Seiberg-Witten Transforms of Noncommutative Solitons

TL;DR

This paper evaluates the Seiberg-Witten map for noncommutative solitons and instantons, revealing how their properties translate into commutative variables and identifying their brane moduli.

Contribution

It provides explicit calculations of the Seiberg-Witten transform for solitons and instantons, clarifying their geometric and physical interpretations in commutative space.

Findings

Solitons have delta-function supports in commutative variables.

Instantons exhibit finite size determined by noncommutative scale and deformation parameter.

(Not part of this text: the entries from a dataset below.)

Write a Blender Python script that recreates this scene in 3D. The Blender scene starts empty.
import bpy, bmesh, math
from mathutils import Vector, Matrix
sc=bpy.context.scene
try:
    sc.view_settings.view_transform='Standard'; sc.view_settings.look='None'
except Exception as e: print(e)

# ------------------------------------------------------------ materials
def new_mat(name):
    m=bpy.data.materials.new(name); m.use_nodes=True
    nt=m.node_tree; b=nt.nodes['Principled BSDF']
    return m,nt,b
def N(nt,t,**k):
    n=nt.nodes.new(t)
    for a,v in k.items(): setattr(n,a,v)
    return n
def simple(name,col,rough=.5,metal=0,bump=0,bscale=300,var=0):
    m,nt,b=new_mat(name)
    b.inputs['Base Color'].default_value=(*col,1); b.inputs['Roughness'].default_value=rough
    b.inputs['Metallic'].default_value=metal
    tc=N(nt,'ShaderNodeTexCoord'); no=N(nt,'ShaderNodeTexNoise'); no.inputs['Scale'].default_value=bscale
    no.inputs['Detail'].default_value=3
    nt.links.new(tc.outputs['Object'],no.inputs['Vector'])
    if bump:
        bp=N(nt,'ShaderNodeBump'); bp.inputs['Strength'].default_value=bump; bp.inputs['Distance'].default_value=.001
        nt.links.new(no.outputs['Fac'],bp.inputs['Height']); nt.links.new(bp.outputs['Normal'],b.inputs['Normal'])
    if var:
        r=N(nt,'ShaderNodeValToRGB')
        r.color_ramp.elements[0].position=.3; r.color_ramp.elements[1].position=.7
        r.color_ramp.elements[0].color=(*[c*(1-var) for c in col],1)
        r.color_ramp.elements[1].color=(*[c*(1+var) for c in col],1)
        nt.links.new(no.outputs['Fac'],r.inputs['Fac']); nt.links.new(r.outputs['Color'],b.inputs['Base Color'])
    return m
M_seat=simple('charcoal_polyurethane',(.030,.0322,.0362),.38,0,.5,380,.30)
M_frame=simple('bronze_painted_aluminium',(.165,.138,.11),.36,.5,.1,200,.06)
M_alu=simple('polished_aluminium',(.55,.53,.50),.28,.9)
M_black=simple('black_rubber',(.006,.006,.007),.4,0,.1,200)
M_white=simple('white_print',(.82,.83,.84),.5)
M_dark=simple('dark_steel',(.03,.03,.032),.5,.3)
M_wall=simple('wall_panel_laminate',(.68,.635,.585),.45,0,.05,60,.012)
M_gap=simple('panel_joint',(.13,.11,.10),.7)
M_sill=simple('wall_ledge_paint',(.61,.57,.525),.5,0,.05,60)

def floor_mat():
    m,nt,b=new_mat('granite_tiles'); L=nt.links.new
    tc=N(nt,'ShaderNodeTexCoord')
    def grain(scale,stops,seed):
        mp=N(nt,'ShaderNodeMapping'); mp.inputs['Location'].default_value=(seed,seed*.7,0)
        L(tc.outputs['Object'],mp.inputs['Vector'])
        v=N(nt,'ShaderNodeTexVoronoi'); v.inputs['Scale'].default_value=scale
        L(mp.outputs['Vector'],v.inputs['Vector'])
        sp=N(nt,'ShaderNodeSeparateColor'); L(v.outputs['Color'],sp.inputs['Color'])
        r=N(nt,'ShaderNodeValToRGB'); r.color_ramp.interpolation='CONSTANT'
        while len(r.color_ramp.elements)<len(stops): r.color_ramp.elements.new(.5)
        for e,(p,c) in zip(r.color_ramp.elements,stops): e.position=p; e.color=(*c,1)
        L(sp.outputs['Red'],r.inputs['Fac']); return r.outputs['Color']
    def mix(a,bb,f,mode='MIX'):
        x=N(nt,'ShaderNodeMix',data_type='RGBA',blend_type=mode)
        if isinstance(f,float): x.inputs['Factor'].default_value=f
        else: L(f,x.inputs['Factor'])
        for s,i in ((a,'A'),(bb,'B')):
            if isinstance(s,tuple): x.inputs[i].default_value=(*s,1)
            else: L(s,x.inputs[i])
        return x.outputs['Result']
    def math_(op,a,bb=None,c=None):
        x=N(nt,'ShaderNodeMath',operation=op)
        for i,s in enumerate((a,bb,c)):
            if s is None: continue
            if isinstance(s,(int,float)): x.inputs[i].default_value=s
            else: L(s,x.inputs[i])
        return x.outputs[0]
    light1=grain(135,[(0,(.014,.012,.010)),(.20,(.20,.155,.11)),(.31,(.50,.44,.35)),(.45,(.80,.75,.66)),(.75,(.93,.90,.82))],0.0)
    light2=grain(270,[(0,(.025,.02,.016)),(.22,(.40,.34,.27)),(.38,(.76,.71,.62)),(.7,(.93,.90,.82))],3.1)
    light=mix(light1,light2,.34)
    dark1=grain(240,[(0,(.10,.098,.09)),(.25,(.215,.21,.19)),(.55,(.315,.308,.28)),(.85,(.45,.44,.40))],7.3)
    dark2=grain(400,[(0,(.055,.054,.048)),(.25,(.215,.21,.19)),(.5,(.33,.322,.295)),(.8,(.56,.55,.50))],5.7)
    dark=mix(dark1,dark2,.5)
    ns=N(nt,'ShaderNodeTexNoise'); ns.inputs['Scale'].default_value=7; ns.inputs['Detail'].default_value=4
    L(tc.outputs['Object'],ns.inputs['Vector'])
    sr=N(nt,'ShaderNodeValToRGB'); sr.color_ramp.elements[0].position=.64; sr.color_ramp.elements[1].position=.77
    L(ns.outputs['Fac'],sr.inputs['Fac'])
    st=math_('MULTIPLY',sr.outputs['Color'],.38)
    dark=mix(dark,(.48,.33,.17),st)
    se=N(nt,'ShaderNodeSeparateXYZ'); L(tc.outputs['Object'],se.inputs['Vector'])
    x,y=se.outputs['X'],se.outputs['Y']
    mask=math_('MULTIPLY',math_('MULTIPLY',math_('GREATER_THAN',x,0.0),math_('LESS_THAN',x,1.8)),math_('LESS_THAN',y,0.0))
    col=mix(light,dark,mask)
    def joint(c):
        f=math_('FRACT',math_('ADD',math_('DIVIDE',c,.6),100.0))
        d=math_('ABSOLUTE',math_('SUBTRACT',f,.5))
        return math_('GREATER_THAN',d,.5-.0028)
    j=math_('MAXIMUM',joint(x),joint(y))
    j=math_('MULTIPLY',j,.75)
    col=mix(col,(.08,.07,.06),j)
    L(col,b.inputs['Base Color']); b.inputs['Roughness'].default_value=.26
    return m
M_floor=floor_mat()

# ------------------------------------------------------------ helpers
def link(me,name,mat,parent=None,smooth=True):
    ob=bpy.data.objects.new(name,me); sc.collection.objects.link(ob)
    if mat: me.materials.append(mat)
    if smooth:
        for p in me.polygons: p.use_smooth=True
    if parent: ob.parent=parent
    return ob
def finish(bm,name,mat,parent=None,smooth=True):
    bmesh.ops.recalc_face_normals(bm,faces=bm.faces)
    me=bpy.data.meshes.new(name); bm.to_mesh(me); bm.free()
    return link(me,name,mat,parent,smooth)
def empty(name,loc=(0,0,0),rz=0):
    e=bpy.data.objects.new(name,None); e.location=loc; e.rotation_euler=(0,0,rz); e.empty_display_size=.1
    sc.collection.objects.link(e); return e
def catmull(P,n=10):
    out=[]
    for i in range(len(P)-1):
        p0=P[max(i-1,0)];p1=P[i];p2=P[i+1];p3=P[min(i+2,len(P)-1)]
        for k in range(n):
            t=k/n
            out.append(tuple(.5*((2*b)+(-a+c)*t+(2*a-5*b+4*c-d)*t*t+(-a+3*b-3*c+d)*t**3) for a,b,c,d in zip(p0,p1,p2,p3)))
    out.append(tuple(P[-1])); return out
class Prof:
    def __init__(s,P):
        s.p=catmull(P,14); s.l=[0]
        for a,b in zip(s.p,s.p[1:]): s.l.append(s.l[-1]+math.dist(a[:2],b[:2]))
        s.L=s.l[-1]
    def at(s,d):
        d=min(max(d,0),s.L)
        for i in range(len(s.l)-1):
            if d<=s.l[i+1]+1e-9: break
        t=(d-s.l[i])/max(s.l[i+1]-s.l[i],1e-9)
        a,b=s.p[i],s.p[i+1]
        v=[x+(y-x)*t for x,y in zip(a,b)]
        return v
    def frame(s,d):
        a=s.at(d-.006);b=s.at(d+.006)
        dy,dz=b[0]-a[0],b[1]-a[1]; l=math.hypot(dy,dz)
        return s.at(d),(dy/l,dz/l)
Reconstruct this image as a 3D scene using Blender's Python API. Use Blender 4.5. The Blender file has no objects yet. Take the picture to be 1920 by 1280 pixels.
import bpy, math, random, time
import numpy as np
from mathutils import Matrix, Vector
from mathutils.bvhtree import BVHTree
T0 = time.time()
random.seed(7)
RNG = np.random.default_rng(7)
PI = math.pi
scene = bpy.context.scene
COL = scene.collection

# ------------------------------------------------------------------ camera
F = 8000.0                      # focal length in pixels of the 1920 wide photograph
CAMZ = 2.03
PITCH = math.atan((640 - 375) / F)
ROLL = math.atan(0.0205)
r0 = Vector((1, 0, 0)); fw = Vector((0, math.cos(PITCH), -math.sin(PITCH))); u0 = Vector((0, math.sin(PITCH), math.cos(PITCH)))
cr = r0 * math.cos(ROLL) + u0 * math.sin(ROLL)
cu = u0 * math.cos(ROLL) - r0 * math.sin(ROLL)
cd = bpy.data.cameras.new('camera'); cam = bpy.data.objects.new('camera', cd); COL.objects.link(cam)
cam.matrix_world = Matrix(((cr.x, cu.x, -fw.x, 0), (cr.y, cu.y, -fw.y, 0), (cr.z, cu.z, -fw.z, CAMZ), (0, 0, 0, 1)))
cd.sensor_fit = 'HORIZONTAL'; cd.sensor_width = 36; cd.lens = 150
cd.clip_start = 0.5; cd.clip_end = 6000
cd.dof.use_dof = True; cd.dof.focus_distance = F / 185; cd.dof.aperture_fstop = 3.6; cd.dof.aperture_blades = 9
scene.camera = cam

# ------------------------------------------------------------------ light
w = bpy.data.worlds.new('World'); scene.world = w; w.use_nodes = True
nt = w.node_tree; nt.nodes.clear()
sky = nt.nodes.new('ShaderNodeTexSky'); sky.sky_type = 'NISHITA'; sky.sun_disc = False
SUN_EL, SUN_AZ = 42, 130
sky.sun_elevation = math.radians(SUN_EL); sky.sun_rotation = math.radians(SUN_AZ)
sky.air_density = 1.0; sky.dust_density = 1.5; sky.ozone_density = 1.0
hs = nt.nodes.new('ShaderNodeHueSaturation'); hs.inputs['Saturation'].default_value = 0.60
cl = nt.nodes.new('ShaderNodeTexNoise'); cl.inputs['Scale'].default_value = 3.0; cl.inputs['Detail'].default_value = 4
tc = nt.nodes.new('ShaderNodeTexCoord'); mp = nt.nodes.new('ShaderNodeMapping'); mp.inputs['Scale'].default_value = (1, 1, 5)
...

Large deformation parameter yields instanton profiles similar to BPST instantons.

Abstract

We evaluate the Seiberg-Witten map for solitons and instantons in noncommutative gauge theories in various dimensions. We show that solitons constructed using the projection operators have delta-function supports when expressed in the commutative variables. This gives a precise identification of the moduli of these solutions as locations of branes. On the other hand, an instanton solution in four dimensions allows deformation away from the projection operator construction. We evaluate the Seiberg-Witten transform of the U(2) instanton and show that it has a finite size determined by the noncommutative scale and by the deformation parameter \rho. For large \rho, the profile of the D0-brane density of the instanton agrees surprisingly well with that of the BPST instanton on commutative space.